All other material terms of the Offer remain unchanged.  The Offer is being made solely pursuant to the Offer to Purchase, as amended by the Supplement.

Goldman, Sachs & Co. is acting as the dealer manager for the Offer.  The depositary and information agent for the Offer is Global Bondholder Services Corporation.  Questions regarding the Offer may be directed to Goldman, Sachs & Co., at (800) 828-3182 (toll free) or (212) 357-4692 (collect).  Requests for copies of the Offer to Purchase and related documents may be directed to Global Bondholder Services Corporation at (866) 873-6300 (toll free) or (212) 430-3774 (banks and brokerage firms).

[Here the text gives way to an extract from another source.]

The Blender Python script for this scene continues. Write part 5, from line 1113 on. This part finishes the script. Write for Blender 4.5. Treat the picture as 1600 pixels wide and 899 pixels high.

This announcement is not an offer to purchase or a solicitation of an offer to purchase with respect to the Notes nor is this announcement an offer or solicitation of an offer to sell new securities.  The Offer is made solely by means of the Offer to Purchase, as amended and supplemented by the Supplement.

About the Company:

The Company is the indirect parent company of American Achievement Corporation.  American Achievement Corporation is a provider of products that forever mark the special moments of people’s lives. As the parent company of brands such as ArtCarved®, Balfour®, Keepsake®, and Taylor Publishing, American Achievement Corporation’s legacy is based upon the delivery of exceptional, innovative products, including class rings, yearbooks, graduation products and affinity jewelry through in-school and retail distribution.

Media Contact:
Anna Cordasco/Brooke Gordon/Jonathan Doorley
Sard Verbinnen & Co
212/687-8080

This press release contains certain forward-looking statements.  Such forward-looking statements are subject to various risks and uncertainties that could cause the transaction not to be consummated. Neither the Company and American Achievement or any of their affiliates or representatives undertakes any obligation to revise or publicly update these forward-looking statements, whether as a result of new information or otherwise.